ALBUM REVIEWS

Song List

  • Read About Love
  • I Feel So Good
  • I Misunderstood
  • Grey Walls
  • You Dream Too Much
  • Why Must I Plead
  • 1952 Vincent Black Lightning
  • Backlash Love Affair
  • Mystery Wind
  • Don’t Sit On My Jimmy Shands
  • Keep Your Distance
  • Mother Knows Best
  • God Loves A Drunk
  • Psycho Street

Band Members

  • Richard Thompson - guitar, vocals, mandolin, hurdy gurdy
  • Mitchell Froom - keyboards
  • Jerry Scheff - bass guitar
  • Mickey Curry - drums
  • Jim Keltner - drums
  • Alex Acuna - percussion
  • Christine Collister and Clive Gregson - backing vocals
  • John Kirkpatrick - accordion, concertina, backing vocals
  • Phil Pickett - shawm, crumhorn, recorder
  • Simon Nicol - guitar

Richard Thompson - Rumour and Sign

Reviewed: August 15, 2008

It’s an injustice that Richard Thompson isn’t more famous than he is, but it’s probably a good thing he isn’t. If he were a household name, in this popular culture-obsessed society we live in, it would mean that his music would be total garbage. Thompson remains one of music’s best kept secrets.

For those “in the know,” Richard Thompson is one of the greatest songwriters/guitarists alive. His songs tell stories— often sad ones— and his guitar style is marked by a distinct twang with a touch of distortion. When he starts playing, you know it’s Richard Thompson.

Thompson got his start in the ‘60s as lead guitarist in the British folk-rock band, Fairport Convention. After several years, he broke from the band, and recorded several albums throughout the ‘70s with his wife, Linda/ Richard and Linda Thompson’s 1982 album Shoot Out the Lights was voted by critics as one of the best albums of the ‘80s. That will be for another review.

Richard and Linda divorced after Shoot Out the Lights, and Richard went on to a solo career, releasing a whole bunch of albums during the ‘80s, which were hits with critics and guitarists, but never seemed to break into the mainstream.

In 1991, Thompson released a landmark album of his solo career, Rumour and Sigh. Produced by Mitch Froom (who also produced Sheryl Crow, Elvis Costello, Paul McCartney, and others), this album was an attempt to move Thompson into the mainstream by giving the album a slicker feel, but it doesn't lose the intimacy of the earlier albums. Froom had also produced Thompson’s previous albums, Daring Adventures and Amnesia, but they failed to have quite the impact as Rumour and Sigh.

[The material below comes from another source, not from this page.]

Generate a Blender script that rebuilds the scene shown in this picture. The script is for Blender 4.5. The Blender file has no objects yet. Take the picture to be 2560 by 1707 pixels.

Typical of Thompson’s songwriting, the songs are full of desperate characters, from the teenage boy who learns about the facts of life from a girlie magazine (“Read About Love”), a criminal just released and looking for his next crime (“I Feel So Good”), a man whose love is committed to an asylum (“Grey Walls”), and the high point of the album, “1952 Vincent Black Lightning,” an acoustic ballad about a Sid and Nancy romance of doomed lovers. “Don’t Sit on My Jimmy Shands” recalls the World War II-era English dancehall songs. The album closes out with the disturbing “Psycho Street,” the verses in a frenetic half-spoken voice, with the happy, lilting refrain in juxtaposition.

Thompson also blends traditional folk elements into a modern setting. He’s equally masterful of the electric and acoustic guitar. From a technical standpoint, there isn’t anything very remarkable about the production. Like the other Froom-produced albums, Rumour and Sigh has a more commercial sound than the albums Thompson made for Hannibal Records. His earlier albums had a more stripped down feel, where Rumour and Sigh is fleshed out a little more instrumentally.

Rumour and Sigh is a landmark album, Thompson’s most successful and well-known solo album, being nominated for a Grammy for Best Alternative Rock. It’s highly recommended for those new to Richard Thompson’s work.